City buses to make room for MPD

Marquette students Laura Xi and Bolzn Lz take a bus to go to the Metro Market. Photo by Martina Ibanez/[email protected]

In response to a large number of recent violent incidents on the Milwaukee County Transit System, uniformed Milwaukee police officers are boarding city buses to keep riders safe.

Police Chief Edward Flynn announced in mid-December that the Milwaukee Police Department would begin to patrol buses, a job traditionally allocated to the Milwaukee County Sheriff’s office and the private contractor G4S. According to Sheriff David Clarke, recent county budget cuts have forced him to lay off roughly 50 deputies, resulting in his office’s decreased ability to respond to problems.

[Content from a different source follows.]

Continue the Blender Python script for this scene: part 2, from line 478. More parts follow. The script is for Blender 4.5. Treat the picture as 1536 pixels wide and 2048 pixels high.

“It is not a new thing for the Police Department of Milwaukee to board buses,” Flynn said during a meeting with the sheriff and city aldermen at City Hall last Wednesday. “What we’re able to do now with data and with the good working relationship with Wackenhut (now G4S) is to focus our approach.”

Flynn’s announcement back in December drew some criticism from the sheriff’s office after he appeared to be critical of Clarke’s explanation that a smaller force of deputies was prohibiting him from fully responding to the incidents.

“The public pays us to protect them, not make excuses why we can’t,” said Flynn during the announcement in December.

During the meeting Wednesday, Clarke responded by saying he would “have appreciated probably a phone call from (Flynn).”

“’I’ve got some resources I could help you out (with),” Clarke said. “That would have been more collaborative than ‘Well, he says it can’t be done, we’ll do it and we don’t want to hear excuses.’ I didn’t appreciate that.”

December saw many high profile criminal incidents occurring on city buses. On Dec. 7, a bus driver on Route 27 was attacked after a rider refused to pay his fare, and on Dec. 15, a 12-year-old girl and 24-year-old woman were involved in an altercation on a Route 35 bus that ended with the latter being stomped on the ground by multiple attackers while trying to retrieve her 2-year-old child.

Other incidents have included drug dealing at bus stops, assaults by high school students and various fights, one of which ended with a bus window being kicked out.

The sheriff’s office has identified Routes 12, 19, 23, 27, 30 and 80 as the most troublesome. Routes 12, 23, and 30 all stop at the 12th Street bus stop outside of Cobeen Hall, while Routes 23 and 30 also stop near McCormick Hall and Straz Tower.

Peter Kouvaris, a freshman in the College of Business Administration, said a police presence on city buses would be welcomed by those who ride them and especially by Marquette students.

“I think adding cops will not only reduce crime, but make students more comfortable and willing to use the bus,” Kourvaris said.

Megan Arriola, a freshman in the College of Arts & Sciences and frequent bus rider, agreed with Kouvaris.

“I ride the bus a lot and there are definitely a lot of sketchy people on there,” Arriola said. “It will definitely make me feel better.”